━━━━━ DATASET EXCERPT

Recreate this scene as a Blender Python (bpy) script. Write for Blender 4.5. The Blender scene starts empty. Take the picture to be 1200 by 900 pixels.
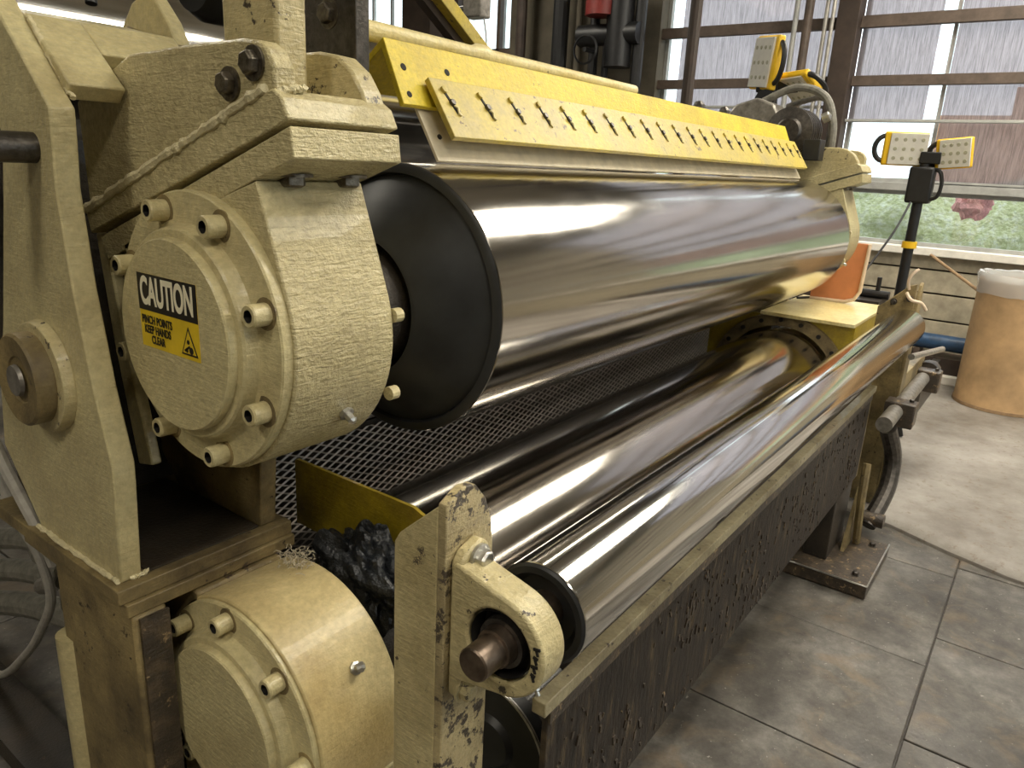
import bpy, bmesh, math, random
from mathutils import Vector, Matrix, noise

# ------------------------------------------------------------------ camera, world, light, exposure
scn = bpy.context.scene
COL = scn.collection
cam_d = bpy.data.cameras.new('camera'); cam = bpy.data.objects.new('camera', cam_d); COL.objects.link(cam)
cam_d.sensor_width = 36.0; cam_d.lens = 868.2217 * 36.0 / 1200.0; cam_d.clip_start = 0.02; cam_d.clip_end = 200
cam.matrix_world = Matrix(((0.594857, 0.201883, -0.778067, 0.0),
                           (-0.802333, 0.208202, -0.559387, 0.0),
                           (0.049065, 0.957024, 0.285828, 1.5),
                           (0, 0, 0, 1)))
scn.camera = cam
W = bpy.data.worlds.new('overcast_sky'); scn.world = W; W.use_nodes = True
wn = W.node_tree; wn.nodes.clear()
wo = wn.nodes.new('ShaderNodeOutputWorld'); wb = wn.nodes.new('ShaderNodeBackground')
wb.inputs['Color'].default_value = (0.86, 0.93, 1.0, 1); wb.inputs['Strength'].default_value = 2.1
wn.links.new(wb.outputs[0], wo.inputs[0])
LAMP_STRENGTH = 17.5
scn.view_settings.view_transform = 'Standard'; scn.view_settings.look = 'None'
scn.view_settings.exposure = 0.28; scn.view_settings.gamma = 1.0; scn.view_settings.use_curve_mapping = False
scn.cycles.use_denoising = True
scn.cycles.max_bounces = 8; scn.cycles.diffuse_bounces = 3; scn.cycles.glossy_bounces = 4
scn.cycles.transparent_max_bounces = 12; scn.cycles.sample_clamp_indirect = 6.0

R = random.Random(7)
PI = math.pi

# ------------------------------------------------------------------ materials
def nt(name):
    m = bpy.data.materials.new(name); m.use_nodes = True
    t = m.node_tree; b = t.nodes['Principled BSDF']
    return m, t, b
def N(t, kind, **kw):
    n = t.nodes.new(kind)
    for k, v in kw.items():
        if k in n.inputs: n.inputs[k].default_value = v
        else: setattr(n, k, v)
    return n
def pos(t, scale=(1, 1, 1), rot=(0, 0, 0)):
    g = N(t, 'ShaderNodeNewGeometry'); mp = N(t, 'ShaderNodeMapping')
    mp.inputs['Scale'].default_value = scale; mp.inputs['Rotation'].default_value = rot
    t.links.new(g.outputs['Position'], mp.inputs['Vector']); return mp.outputs[0]
def noi(t, vec, scale, detail=4, rough=.55, dist=0):
    n = N(t, 'ShaderNodeTexNoise'); n.inputs['Scale'].default_value = scale
    n.inputs['Detail'].default_value = detail; n.inputs['Roughness'].default_value = rough
    n.inputs['Distortion'].default_value = dist
    t.links.new(vec, n.inputs['Vector']); return n.outputs['Fac']
def ramp(t, fac, stops):
    r = N(t, 'ShaderNodeValToRGB'); e = r.color_ramp.elements
    e[0].position, e[0].color = stops[0][0], (*stops[0][1], 1)
    e[1].position, e[1].color = stops[-1][0], (*stops[-1][1], 1)
    for p, c in stops[1:-1]:
        x = e.new(p); x.color = (*c, 1)
    t.links.new(fac, r.inputs['Fac']); return r.outputs['Color']
def g1(v): return (v, v, v)
def mix(t, fac, a, b):
    m = N(t, 'ShaderNodeMix'); m.data_type = 'RGBA'
    for s, v in ((m.inputs['Factor'], fac), (m.inputs['A'] if False else m.inputs[6], a), (m.inputs[7], b)):
        if hasattr(v, 'is_linked') or hasattr(v, 'links'): t.links.new(v, s)
        elif isinstance(v, (int, float)): s.default_value = v
        else: s.default_value = (*v, 1)
    return m.outputs[2]
def bump(t, b, h, strength=.3, dist=.002):
    n = N(t, 'ShaderNodeBump'); n.inputs['Strength'].default_value = strength; n.inputs['Distance'].default_value = dist
    t.links.new(h, n.inputs['Height']); t.links.new(n.outputs[0], b.inputs['Normal'])

def paint(name, base, dark, chip=.66, grime=.5, rough=.38, chipcol=(.06, .045, .03), bs=.5, coat=.12, gcol=None, gs=7, bd=.0022):
    m, t, b = nt(name)
    p = pos(t)
    gc = ramp(t, noi(t, p, gs, 6, .62), [(grime - .14, base), (grime + .2, dark)])
    fine = ramp(t, noi(t, p, 90, 3, .6), [(.3, g1(.82)), (.7, g1(1.08))])
    mm = N(t, 'ShaderNodeMix'); mm.data_type = 'RGBA'; mm.blend_type = 'MULTIPLY'; mm.inputs[0].default_value = 1
    t.links.new(gc, mm.inputs[6]); t.links.new(fine, mm.inputs[7])
    ch = ramp(t, noi(t, p, 38, 5, .7), [(chip, g1(0)), (chip + .035, g1(1))])
    c = mix(t, ch, mm.outputs[2], chipcol)
    if gcol:
        st = ramp(t, noi(t, p, 3.2, 3, .5, .6), [(.52, g1(0)), (.72, g1(.55))])
        c = mix(t, st, c, gcol)
    t.links.new(c, b.inputs['Base Color'])
    b.inputs['Roughness'].default_value = rough
    b.inputs['Coat Weight'].default_value = coat
    h = N(t, 'ShaderNodeMath', operation='ADD')
    t.links.new(noi(t, pos(t, (26, 26, 190), (.35, 0, 0)), 1, 4, .6, .6), h.inputs[0]); t.links.new(noi(t, p, 150, 3), h.inputs[1])
    bump(t, b, h.outputs[0], bs, bd)
    return m
def plain(name, col, rough=.5, metal=0, ns=30, var=.25, bs=.15, bd=.002):
    m, t, b = nt(name); p = pos(t)
    c = ramp(t, noi(t, p, ns, 5, .6), [(.3, tuple(x * (1 - var) for x in col)), (.7, tuple(min(1, x * (1 + var)) for x in col))])
    t.links.new(c, b.inputs['Base Color']); b.inputs['Roughness'].default_value = rough; b.inputs['Metallic'].default_value = metal
    if bs: bump(t, b, noi(t, p, ns * 3, 4), bs, bd)
    return m
def emit(name, col, s):
    m, t, b = nt(name); b.inputs['Base Color'].default_value = (*col, 1)
    b.inputs['Emission Color'].default_value = (*col, 1); b.inputs['Emission Strength'].default_value = s; return m
def chrome(name, col, rough, line, smear, bs=.045):
    m, t, b = nt(name); b.inputs['Metallic'].default_value = 1
    p = pos(t)
    c = ramp(t, noi(t, pos(t, (1.2, 9, 9)), 2, 5, .6), [(.3, tuple(x * .86 for x in col)), (.7, col)])
    t.links.new(c, b.inputs['Base Color'])
    rr = N(t, 'ShaderNodeMapRange'); rr.inputs[1].default_value = .3; rr.inputs[2].default_value = .7
    rr.inputs[3].default_value = rough * .75; rr.inputs[4].default_value = rough * 1.3
    t.links.new(noi(t, pos(t, (3, 14, 14)), 1.5, 6, .65), rr.inputs[0]); t.links.new(rr.outputs[0], b.inputs['Roughness'])
    a = N(t, 'ShaderNodeMath', operation='ADD')
    t.links.new(noi(t, pos(t, (line, 3, 3)), 1, 2), a.inputs[0]); t.links.new(noi(t, pos(t, (smear, 150, 150)), 1, 3), a.inputs[1])
    bump(t, b, a.outputs[0], bs, .0004)
    return m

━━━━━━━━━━

**WRITTEN REQUEST**
Reproduce the data above word for word from its first line through the line that holds "from mathutils import Vector, Matrix, noise", both ends included; skip pictures.

**COMPLETED EXERCISE**
Recreate this scene as a Blender Python (bpy) script. Write for Blender 4.5. The Blender scene starts empty. Take the picture to be 1200 by 900 pixels.
import bpy, bmesh, math, random
from mathutils import Vector, Matrix, noise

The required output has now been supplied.